The Serpentine’s Pavilion commission, conceived in 2000 by Gallery Director Julia PeytonJones, has become an international site for architectural experimentation and follows a decade of Pavilions by some of the world’s greatest architects. Each Pavilion is sited on the Gallery’s lawn for three months and the immediacy of the commission – a maximum of six months from invitation to completion – provides a unique model worldwide.
Julia Peyton-Jones, Director, and Hans Ulrich Obrist, Co-Director, Serpentine Gallery, said: “It is an honour and a great joy to be working with Peter Zumthor on the 11th Serpentine Gallery Pavilion. The commission allows us to connect with the best architects in the world and each year is an exciting and completely new experience. Zumthor’s plans will realise an exquisite space for the public to enjoy throughout the summer.”
Zumthor’s Serpentine Gallery Pavilion will operate as a public space and as a venue for Park Nights, the Gallery’s high-profile programme of public talks and events.
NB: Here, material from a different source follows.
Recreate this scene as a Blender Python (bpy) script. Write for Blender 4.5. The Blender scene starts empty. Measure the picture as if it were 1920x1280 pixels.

Park Nights will culminate in the annual Serpentine Gallery Marathon in October, now in its sixth year. In 2006 the Park Nights programme included the renowned 24-hour Serpentine Gallery Interview Marathon, convened by Hans Ulrich Obrist and architect Rem Koolhaas; in 2007, the Serpentine Gallery Experiment Marathon presented by artist Olafur Eliasson and Hans Ulrich Obrist; in 2008, Obrist led over 60 participants in the Serpentine Gallery Manifesto Marathon. These were followed in 2009 by the Serpentine Gallery Poetry Marathon and in 2010 by the Serpentine Gallery Map Marathon.